Today’s job hunter faces an increasingly confusing myriad of choices about how to find that next opportunity, from where to search for job openings, to how to create an effective résumé or even where to use it. However, there’s one mainstay of the job market that can pay off in huge dividends for both employers and job seekers: using a recruiter.

While most professionals are aware that recruiters work to fill openings from their client companies, few fully understand exactly how the process works.

Professionals who want to use recruiters as part of their job search strategy should understand a few key points, according to Audrey Spencer of ACBS Resource Management, Inc. A recruiter who specializes in locating candidates suitable for overseas positions, Spencer notes that one of the biggest point of confusion centers around the recruiter’s loyalty to the client company over that of the candidate.

“People often think a recruiter is working for them, and will say ‘That recruiter didn’t do anything for me.’ That’s when I ask – what did YOU pay the recruiter?” Spencer says. A core fact of the relationship, she notes, is that the recruiter is directly fulfilling the needs of the client company—which is also the organization that pays the recruiter’s fees.

For this reason, she says, you will find some recruiters may not respond unless a résumé is a good fit for the job orders on that recruiter’s desk. Her recommendation? Remember that you are your own headhunter and should always put down as much information about your skills as possible. Have a friend or spouse read your résumé to see if they can then describe to what you do in detail.

In addition, she notes, recruiters often look for very specific skills per client request. As an example, Spencer points to her client’s strict requirements for junior-level accountants who are finishing CPA certifications, willing to make a two-year commitment for placement in Bermuda, and meet immigration requirements, with an added plus for those with Sarbanes-Oxley experience.

Spencer offered additional tips on recruiter interaction for job seekers, including:

Remember professional courtesy. When you work with a recruiter, be responsive, returning phone calls in a timely manner, even if it’s only to state that you’re not interested in the position.

Spencer says that you may run across situations where the same recruiter will have a plum job that fits your qualifications in a matter of months—and they will remember your professionalism when it comes to approaching you again. “Recruiters have very long memories,” she says.

In addition, staying in touch over time, perhaps sending a brief communication every few months, can let the recruiter know that you are still in the game while maintaining your network. Don’t forget to ask the recruiter if you can pass along his or her name to other qualified candidates.

Know the difference between retained search and contingency recruiting. Retained search arrangements are established so that the recruiter can work exclusively on that search for the client, where a contingency recruiter is not exclusive to a search, and the client can be working with more than one recruiter. Contingency recruiters, she says, tend to have a higher volume of job orders as well.

Retained recruiters make an estimate of the fee, and bill for a portion of the fee to initiate the engagement from the client. Typically, Spencer says, companies that are looking for very senior–level executives will use retained search consultants or recruiters.

Remember, too, that when it comes to fees for either contingency or retained searches, neither recruiters nor consultants will accept fees from individuals that are looking for jobs.

Target your résumé to the job opening.
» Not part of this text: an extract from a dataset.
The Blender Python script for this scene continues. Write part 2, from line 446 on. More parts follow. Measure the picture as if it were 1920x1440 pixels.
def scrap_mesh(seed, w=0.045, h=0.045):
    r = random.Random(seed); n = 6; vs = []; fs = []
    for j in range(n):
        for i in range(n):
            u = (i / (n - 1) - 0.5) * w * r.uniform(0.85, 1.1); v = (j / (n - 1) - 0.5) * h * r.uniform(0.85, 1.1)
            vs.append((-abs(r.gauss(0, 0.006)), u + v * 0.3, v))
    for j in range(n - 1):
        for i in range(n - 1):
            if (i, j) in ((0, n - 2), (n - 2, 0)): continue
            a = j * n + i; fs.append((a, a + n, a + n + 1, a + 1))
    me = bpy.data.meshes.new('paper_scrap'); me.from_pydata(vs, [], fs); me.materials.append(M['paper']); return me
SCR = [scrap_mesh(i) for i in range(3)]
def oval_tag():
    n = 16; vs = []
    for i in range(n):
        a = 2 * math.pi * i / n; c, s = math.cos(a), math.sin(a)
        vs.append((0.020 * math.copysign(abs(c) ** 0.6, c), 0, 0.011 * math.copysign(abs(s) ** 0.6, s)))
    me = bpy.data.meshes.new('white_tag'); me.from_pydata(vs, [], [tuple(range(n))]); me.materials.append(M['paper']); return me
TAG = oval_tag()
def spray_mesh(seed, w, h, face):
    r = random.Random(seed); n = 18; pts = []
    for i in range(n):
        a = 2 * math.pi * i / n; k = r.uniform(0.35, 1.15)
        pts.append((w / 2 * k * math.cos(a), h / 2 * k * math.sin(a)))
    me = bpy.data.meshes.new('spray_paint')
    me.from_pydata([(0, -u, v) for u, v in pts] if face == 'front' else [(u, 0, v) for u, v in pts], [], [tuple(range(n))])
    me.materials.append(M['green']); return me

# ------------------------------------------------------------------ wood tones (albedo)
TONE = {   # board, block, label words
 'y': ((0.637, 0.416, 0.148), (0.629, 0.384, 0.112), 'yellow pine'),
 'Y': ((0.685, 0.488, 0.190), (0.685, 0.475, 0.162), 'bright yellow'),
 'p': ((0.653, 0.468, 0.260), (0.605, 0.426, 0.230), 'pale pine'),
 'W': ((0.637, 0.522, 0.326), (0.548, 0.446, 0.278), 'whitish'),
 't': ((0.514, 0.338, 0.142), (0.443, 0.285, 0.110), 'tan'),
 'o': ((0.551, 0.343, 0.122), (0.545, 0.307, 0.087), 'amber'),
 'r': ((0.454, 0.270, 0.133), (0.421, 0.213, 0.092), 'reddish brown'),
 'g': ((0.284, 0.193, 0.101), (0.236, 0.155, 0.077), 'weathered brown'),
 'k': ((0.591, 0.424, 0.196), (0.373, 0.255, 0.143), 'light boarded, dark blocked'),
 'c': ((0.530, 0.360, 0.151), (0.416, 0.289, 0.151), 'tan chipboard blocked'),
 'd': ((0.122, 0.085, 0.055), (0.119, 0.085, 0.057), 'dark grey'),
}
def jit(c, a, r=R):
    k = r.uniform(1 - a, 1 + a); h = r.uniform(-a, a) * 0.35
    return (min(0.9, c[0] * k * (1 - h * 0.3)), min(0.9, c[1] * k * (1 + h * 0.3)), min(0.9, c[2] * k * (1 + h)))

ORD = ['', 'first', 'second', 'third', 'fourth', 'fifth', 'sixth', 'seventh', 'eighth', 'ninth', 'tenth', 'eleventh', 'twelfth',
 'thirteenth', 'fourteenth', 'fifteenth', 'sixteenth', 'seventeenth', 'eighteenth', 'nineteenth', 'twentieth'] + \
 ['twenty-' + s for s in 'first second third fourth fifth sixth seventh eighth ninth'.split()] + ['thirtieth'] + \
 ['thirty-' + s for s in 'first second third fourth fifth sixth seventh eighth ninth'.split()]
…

A general resume, she says, doesn’t tell the recruiter enough about you for them to see a match between your background and the client company’s needs.

“If a recruiter asks you to add some information to your résumé, listen well,” Spencer says, clarifying that there are often years of perspective behind this advice, and recruiters tend to know what employers are looking for.

Remember that what you say online can travel—and fast. Be careful how your opinions are presented, both online and off. Spencer says she has seen blog postings where currently employed professionals ask how to find a contact inside another company.

Don’t assume your employer isn’t reading what you post, she cautions, and be aware of who might be reading the blog, as it is open to many people. She notes that recruiters, in particular, tend to keep in touch with each other and compare notes frequently.

Not all recruiters have access to all jobs. “Just because a company in your area has a job opening doesn’t mean that all recruiters are working with them,” Spencer says. Clients often have a preference for recruiters that they may have worked with in the past.

In other words, contact other recruiters as needed who source candidates in your field. This can expand your network, and help you to spread the word about your search.